* **What the exercise asks**: Only the lines from the one containing "124), 11, 0.12)" down to the one containing "cols *= (1.06" should be printed, exactly as they stand, ends included.

* **Source excerpt**:
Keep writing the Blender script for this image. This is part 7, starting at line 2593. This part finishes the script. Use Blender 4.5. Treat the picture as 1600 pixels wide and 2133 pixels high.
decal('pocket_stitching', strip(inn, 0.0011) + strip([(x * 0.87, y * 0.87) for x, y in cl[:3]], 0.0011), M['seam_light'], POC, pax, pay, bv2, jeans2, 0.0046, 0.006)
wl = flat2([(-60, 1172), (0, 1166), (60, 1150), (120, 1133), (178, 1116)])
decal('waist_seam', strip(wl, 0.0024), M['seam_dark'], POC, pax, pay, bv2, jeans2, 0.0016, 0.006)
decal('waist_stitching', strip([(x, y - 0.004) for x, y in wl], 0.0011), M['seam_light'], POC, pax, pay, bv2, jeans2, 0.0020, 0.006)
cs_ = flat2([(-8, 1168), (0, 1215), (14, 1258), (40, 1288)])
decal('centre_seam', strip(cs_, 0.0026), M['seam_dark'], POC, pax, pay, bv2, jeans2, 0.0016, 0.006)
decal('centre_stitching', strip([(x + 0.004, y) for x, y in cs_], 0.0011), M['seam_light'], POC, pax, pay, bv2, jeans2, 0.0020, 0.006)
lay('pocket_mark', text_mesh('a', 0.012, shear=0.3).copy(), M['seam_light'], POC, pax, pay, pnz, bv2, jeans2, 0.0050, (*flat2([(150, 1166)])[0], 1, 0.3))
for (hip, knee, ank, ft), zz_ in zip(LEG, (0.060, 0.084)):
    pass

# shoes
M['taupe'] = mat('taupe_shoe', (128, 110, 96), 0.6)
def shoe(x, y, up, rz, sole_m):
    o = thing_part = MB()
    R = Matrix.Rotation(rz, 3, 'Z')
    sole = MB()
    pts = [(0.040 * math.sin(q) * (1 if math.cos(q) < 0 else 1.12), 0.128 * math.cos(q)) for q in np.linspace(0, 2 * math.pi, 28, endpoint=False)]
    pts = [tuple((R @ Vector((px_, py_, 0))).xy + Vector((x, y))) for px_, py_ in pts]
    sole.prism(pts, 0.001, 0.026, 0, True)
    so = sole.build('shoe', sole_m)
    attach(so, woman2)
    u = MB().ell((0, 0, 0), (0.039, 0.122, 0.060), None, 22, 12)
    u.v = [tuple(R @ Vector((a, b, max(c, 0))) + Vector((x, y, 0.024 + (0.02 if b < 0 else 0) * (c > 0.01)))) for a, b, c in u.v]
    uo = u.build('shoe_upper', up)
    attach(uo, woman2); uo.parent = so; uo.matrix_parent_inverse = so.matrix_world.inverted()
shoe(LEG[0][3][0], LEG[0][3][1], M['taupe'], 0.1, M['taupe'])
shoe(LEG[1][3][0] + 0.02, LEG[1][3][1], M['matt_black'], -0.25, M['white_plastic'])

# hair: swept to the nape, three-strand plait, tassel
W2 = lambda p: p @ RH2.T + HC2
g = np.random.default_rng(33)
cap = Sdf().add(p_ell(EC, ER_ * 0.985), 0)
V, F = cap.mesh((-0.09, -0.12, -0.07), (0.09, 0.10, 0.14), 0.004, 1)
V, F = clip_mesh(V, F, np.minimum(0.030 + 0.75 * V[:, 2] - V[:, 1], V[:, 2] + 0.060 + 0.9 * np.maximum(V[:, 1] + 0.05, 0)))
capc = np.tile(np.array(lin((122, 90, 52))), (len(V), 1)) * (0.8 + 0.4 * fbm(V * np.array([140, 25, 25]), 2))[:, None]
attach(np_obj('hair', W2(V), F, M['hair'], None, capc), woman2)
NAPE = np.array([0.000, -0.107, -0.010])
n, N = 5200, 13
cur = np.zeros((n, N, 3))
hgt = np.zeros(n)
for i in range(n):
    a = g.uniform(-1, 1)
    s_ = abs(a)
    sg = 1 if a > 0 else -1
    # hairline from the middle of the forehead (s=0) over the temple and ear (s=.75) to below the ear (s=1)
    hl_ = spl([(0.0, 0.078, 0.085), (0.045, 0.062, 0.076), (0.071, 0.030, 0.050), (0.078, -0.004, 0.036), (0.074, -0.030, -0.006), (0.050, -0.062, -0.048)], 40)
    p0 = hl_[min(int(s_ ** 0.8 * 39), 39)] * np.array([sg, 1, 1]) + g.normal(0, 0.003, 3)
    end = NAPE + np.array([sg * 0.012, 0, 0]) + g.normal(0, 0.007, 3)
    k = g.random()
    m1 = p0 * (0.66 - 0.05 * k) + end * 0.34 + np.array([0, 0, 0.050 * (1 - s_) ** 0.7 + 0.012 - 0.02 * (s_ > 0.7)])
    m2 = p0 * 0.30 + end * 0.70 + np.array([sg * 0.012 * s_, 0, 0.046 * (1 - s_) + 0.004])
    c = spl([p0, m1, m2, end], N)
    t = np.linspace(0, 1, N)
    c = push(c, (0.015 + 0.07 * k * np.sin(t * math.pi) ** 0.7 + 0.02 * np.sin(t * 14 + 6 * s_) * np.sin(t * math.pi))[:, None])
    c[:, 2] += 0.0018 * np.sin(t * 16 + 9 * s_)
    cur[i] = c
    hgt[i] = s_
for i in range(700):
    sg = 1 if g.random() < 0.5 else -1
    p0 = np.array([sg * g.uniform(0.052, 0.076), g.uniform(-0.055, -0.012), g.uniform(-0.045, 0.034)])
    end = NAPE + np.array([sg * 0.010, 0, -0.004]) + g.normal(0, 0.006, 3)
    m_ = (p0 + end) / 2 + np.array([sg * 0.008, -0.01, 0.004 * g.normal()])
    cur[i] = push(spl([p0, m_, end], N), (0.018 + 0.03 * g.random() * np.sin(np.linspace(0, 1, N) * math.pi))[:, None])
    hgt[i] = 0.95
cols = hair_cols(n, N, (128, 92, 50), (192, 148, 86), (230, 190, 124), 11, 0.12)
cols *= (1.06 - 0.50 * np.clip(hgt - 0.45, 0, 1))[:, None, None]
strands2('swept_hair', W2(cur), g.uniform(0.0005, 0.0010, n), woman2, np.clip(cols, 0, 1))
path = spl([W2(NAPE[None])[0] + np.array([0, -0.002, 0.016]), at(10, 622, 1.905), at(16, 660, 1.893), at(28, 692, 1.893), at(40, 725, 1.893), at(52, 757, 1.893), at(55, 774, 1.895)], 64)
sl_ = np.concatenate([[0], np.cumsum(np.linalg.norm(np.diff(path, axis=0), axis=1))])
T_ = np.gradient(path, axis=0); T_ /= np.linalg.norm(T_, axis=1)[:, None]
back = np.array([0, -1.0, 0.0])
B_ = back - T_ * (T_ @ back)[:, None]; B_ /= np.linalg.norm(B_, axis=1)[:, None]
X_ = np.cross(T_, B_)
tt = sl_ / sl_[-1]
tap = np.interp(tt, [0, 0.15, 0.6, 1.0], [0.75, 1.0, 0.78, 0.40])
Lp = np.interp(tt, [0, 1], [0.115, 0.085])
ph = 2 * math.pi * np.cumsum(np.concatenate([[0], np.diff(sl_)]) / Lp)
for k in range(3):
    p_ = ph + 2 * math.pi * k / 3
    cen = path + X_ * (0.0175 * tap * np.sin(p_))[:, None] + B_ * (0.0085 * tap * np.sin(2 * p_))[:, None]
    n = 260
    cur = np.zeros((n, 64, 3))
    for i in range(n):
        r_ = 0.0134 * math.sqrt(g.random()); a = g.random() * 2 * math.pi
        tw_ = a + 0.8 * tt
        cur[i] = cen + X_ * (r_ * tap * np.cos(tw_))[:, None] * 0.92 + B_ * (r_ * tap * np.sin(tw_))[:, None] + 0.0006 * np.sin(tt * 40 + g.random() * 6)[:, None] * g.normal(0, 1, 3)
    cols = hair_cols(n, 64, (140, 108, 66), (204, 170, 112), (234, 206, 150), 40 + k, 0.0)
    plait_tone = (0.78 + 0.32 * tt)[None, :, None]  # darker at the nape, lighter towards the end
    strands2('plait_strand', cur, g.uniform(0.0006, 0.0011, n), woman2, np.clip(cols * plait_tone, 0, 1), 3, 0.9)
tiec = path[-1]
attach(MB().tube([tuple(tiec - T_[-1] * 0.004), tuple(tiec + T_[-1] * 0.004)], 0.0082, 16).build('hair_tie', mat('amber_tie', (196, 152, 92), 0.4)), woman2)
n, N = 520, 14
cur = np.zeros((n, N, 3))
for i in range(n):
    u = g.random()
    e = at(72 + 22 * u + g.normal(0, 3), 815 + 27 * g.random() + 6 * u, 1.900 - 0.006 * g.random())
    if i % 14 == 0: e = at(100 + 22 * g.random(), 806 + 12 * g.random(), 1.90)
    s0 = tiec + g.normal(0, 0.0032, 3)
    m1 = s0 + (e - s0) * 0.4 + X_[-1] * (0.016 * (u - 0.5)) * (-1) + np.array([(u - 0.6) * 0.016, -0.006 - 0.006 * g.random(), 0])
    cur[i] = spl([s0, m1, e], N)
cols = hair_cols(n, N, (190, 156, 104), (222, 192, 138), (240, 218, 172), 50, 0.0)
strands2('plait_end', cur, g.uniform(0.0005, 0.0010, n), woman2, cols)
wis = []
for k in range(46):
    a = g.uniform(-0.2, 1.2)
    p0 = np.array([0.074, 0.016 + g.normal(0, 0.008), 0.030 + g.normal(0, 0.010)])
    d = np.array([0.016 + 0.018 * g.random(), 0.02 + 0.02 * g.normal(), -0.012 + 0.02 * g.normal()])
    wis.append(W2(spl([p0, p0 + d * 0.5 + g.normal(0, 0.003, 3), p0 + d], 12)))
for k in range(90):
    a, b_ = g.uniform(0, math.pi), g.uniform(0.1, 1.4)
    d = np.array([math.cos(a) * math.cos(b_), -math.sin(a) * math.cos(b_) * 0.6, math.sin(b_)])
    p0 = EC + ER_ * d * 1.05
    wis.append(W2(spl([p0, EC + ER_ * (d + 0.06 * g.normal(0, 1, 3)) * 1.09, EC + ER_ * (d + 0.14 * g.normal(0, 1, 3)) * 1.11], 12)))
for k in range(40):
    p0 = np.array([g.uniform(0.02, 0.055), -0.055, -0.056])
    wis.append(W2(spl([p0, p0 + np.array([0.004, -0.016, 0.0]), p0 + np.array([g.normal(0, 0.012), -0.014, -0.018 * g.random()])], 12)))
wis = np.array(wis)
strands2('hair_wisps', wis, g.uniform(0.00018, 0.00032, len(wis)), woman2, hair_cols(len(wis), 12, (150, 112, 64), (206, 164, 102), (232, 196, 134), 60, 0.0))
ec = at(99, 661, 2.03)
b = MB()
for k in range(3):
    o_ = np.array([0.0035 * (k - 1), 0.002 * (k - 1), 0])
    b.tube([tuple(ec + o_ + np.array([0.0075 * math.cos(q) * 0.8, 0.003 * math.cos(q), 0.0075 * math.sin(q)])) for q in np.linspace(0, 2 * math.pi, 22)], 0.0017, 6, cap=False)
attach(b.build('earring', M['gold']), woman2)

* **Completed exercise**:
cols = hair_cols(n, N, (128, 92, 50), (192, 148, 86), (230, 190, 124), 11, 0.12)
cols *= (1.06 - 0.50 * np.clip(hgt - 0.45, 0, 1))[:, None, None]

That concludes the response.